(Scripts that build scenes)
▶
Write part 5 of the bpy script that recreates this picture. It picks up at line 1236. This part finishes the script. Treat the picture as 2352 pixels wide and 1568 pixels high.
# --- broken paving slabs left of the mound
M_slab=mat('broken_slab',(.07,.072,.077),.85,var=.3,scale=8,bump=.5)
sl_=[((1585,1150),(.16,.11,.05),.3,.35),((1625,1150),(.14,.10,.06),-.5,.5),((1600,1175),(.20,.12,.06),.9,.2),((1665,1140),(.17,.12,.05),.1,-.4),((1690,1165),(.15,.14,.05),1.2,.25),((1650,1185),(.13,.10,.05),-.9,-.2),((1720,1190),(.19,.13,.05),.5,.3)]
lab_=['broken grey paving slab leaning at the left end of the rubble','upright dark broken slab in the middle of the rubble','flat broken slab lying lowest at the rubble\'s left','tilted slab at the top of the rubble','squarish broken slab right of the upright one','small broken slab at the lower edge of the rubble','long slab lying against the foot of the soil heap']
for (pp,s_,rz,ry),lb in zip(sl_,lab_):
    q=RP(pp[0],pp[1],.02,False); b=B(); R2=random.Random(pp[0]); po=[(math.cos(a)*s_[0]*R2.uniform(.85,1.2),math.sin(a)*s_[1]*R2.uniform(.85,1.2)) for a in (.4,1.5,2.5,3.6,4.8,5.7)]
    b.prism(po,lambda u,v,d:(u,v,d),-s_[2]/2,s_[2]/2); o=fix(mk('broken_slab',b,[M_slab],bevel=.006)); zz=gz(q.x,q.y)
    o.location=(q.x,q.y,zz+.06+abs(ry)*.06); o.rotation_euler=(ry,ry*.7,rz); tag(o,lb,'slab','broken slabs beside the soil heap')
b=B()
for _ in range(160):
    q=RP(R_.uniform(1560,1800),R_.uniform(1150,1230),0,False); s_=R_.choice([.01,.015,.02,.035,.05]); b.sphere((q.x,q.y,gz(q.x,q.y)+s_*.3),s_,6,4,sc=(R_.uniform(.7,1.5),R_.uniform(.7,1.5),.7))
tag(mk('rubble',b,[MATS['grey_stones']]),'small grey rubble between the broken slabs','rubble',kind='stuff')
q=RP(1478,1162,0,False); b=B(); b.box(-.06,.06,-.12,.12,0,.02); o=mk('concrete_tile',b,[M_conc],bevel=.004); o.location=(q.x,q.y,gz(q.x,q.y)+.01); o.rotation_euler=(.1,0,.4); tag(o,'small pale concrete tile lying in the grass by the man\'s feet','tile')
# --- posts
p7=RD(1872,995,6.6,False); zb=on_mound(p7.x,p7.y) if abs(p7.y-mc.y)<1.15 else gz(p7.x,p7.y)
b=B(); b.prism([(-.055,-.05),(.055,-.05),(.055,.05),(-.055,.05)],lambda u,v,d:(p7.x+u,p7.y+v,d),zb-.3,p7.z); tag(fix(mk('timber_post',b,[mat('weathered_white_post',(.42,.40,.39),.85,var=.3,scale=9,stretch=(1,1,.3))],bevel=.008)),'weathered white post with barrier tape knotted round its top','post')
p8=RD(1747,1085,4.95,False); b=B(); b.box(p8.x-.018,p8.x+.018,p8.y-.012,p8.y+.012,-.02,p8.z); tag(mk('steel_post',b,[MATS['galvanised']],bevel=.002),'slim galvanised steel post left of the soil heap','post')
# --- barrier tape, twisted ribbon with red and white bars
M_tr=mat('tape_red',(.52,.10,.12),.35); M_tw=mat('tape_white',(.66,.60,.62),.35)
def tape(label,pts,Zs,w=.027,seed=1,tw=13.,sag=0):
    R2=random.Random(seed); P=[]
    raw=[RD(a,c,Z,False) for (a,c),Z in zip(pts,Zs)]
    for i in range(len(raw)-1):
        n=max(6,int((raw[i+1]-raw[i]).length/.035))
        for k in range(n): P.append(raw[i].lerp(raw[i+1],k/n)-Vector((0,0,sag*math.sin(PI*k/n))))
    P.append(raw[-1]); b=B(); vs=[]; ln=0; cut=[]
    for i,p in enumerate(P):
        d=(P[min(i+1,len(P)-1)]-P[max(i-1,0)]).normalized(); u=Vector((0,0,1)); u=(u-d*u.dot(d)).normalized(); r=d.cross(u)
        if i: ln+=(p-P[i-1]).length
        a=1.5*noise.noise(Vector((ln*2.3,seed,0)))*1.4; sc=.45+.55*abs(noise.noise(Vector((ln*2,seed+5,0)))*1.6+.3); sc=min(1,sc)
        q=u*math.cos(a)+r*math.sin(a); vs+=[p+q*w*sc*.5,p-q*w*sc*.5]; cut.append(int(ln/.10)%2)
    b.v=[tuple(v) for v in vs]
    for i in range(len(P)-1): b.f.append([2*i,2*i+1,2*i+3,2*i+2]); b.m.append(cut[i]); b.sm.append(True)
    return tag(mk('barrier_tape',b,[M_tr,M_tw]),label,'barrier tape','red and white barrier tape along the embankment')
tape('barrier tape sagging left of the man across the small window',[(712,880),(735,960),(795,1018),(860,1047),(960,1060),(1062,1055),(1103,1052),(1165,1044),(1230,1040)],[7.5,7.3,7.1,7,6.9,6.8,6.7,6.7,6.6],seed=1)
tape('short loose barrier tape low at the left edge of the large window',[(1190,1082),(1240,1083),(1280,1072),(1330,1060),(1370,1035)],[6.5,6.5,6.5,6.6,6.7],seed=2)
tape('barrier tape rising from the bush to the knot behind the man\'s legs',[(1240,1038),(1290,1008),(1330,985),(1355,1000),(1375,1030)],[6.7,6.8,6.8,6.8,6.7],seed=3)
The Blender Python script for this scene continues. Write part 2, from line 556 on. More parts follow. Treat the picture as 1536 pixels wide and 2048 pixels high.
◀
Extract all of the data shown above and repeat it verbatim.

ANSWER FOR THE TASK:
Write part 5 of the bpy script that recreates this picture. It picks up at line 1236. This part finishes the script. Treat the picture as 2352 pixels wide and 1568 pixels high.
# --- broken paving slabs left of the mound
M_slab=mat('broken_slab',(.07,.072,.077),.85,var=.3,scale=8,bump=.5)
sl_=[((1585,1150),(.16,.11,.05),.3,.35),((1625,1150),(.14,.10,.06),-.5,.5),((1600,1175),(.20,.12,.06),.9,.2),((1665,1140),(.17,.12,.05),.1,-.4),((1690,1165),(.15,.14,.05),1.2,.25),((1650,1185),(.13,.10,.05),-.9,-.2),((1720,1190),(.19,.13,.05),.5,.3)]
lab_=['broken grey paving slab leaning at the left end of the rubble','upright dark broken slab in the middle of the rubble','flat broken slab lying lowest at the rubble\'s left','tilted slab at the top of the rubble','squarish broken slab right of the upright one','small broken slab at the lower edge of the rubble','long slab lying against the foot of the soil heap']
for (pp,s_,rz,ry),lb in zip(sl_,lab_):
    q=RP(pp[0],pp[1],.02,False); b=B(); R2=random.Random(pp[0]); po=[(math.cos(a)*s_[0]*R2.uniform(.85,1.2),math.sin(a)*s_[1]*R2.uniform(.85,1.2)) for a in (.4,1.5,2.5,3.6,4.8,5.7)]
    b.prism(po,lambda u,v,d:(u,v,d),-s_[2]/2,s_[2]/2); o=fix(mk('broken_slab',b,[M_slab],bevel=.006)); zz=gz(q.x,q.y)
    o.location=(q.x,q.y,zz+.06+abs(ry)*.06); o.rotation_euler=(ry,ry*.7,rz); tag(o,lb,'slab','broken slabs beside the soil heap')
b=B()
for _ in range(160):
    q=RP(R_.uniform(1560,1800),R_.uniform(1150,1230),0,False); s_=R_.choice([.01,.015,.02,.035,.05]); b.sphere((q.x,q.y,gz(q.x,q.y)+s_*.3),s_,6,4,sc=(R_.uniform(.7,1.5),R_.uniform(.7,1.5),.7))
tag(mk('rubble',b,[MATS['grey_stones']]),'small grey rubble between the broken slabs','rubble',kind='stuff')
q=RP(1478,1162,0,False); b=B(); b.box(-.06,.06,-.12,.12,0,.02); o=mk('concrete_tile',b,[M_conc],bevel=.004); o.location=(q.x,q.y,gz(q.x,q.y)+.01); o.rotation_euler=(.1,0,.4); tag(o,'small pale concrete tile lying in the grass by the man\'s feet','tile')
# --- posts
p7=RD(1872,995,6.6,False); zb=on_mound(p7.x,p7.y) if abs(p7.y-mc.y)<1.15 else gz(p7.x,p7.y)
b=B(); b.prism([(-.055,-.05),(.055,-.05),(.055,.05),(-.055,.05)],lambda u,v,d:(p7.x+u,p7.y+v,d),zb-.3,p7.z); tag(fix(mk('timber_post',b,[mat('weathered_white_post',(.42,.40,.39),.85,var=.3,scale=9,stretch=(1,1,.3))],bevel=.008)),'weathered white post with barrier tape knotted round its top','post')
p8=RD(1747,1085,4.95,False); b=B(); b.box(p8.x-.018,p8.x+.018,p8.y-.012,p8.y+.012,-.02,p8.z); tag(mk('steel_post',b,[MATS['galvanised']],bevel=.002),'slim galvanised steel post left of the soil heap','post')
# --- barrier tape, twisted ribbon with red and white bars
M_tr=mat('tape_red',(.52,.10,.12),.35); M_tw=mat('tape_white',(.66,.60,.62),.35)
def tape(label,pts,Zs,w=.027,seed=1,tw=13.,sag=0):
    R2=random.Random(seed); P=[]
    raw=[RD(a,c,Z,False) for (a,c),Z in zip(pts,Zs)]
    for i in range(len(raw)-1):
        n=max(6,int((raw[i+1]-raw[i]).length/.035))
        for k in range(n): P.append(raw[i].lerp(raw[i+1],k/n)-Vector((0,0,sag*math.sin(PI*k/n))))
    P.append(raw[-1]); b=B(); vs=[]; ln=0; cut=[]
    for i,p in enumerate(P):
        d=(P[min(i+1,len(P)-1)]-P[max(i-1,0)]).normalized(); u=Vector((0,0,1)); u=(u-d*u.dot(d)).normalized(); r=d.cross(u)
        if i: ln+=(p-P[i-1]).length
        a=1.5*noise.noise(Vector((ln*2.3,seed,0)))*1.4; sc=.45+.55*abs(noise.noise(Vector((ln*2,seed+5,0)))*1.6+.3); sc=min(1,sc)
        q=u*math.cos(a)+r*math.sin(a); vs+=[p+q*w*sc*.5,p-q*w*sc*.5]; cut.append(int(ln/.10)%2)
    b.v=[tuple(v) for v in vs]
    for i in range(len(P)-1): b.f.append([2*i,2*i+1,2*i+3,2*i+2]); b.m.append(cut[i]); b.sm.append(True)
    return tag(mk('barrier_tape',b,[M_tr,M_tw]),label,'barrier tape','red and white barrier tape along the embankment')
tape('barrier tape sagging left of the man across the small window',[(712,880),(735,960),(795,1018),(860,1047),(960,1060),(1062,1055),(1103,1052),(1165,1044),(1230,1040)],[7.5,7.3,7.1,7,6.9,6.8,6.7,6.7,6.6],seed=1)
tape('short loose barrier tape low at the left edge of the large window',[(1190,1082),(1240,1083),(1280,1072),(1330,1060),(1370,1035)],[6.5,6.5,6.5,6.6,6.7],seed=2)
tape('barrier tape rising from the bush to the knot behind the man\'s legs',[(1240,1038),(1290,1008),(1330,985),(1355,1000),(1375,1030)],[6.7,6.8,6.8,6.8,6.7],seed=3)
The Blender Python script for this scene continues. Write part 2, from line 556 on. More parts follow. Treat the picture as 1536 pixels wide and 2048 pixels high.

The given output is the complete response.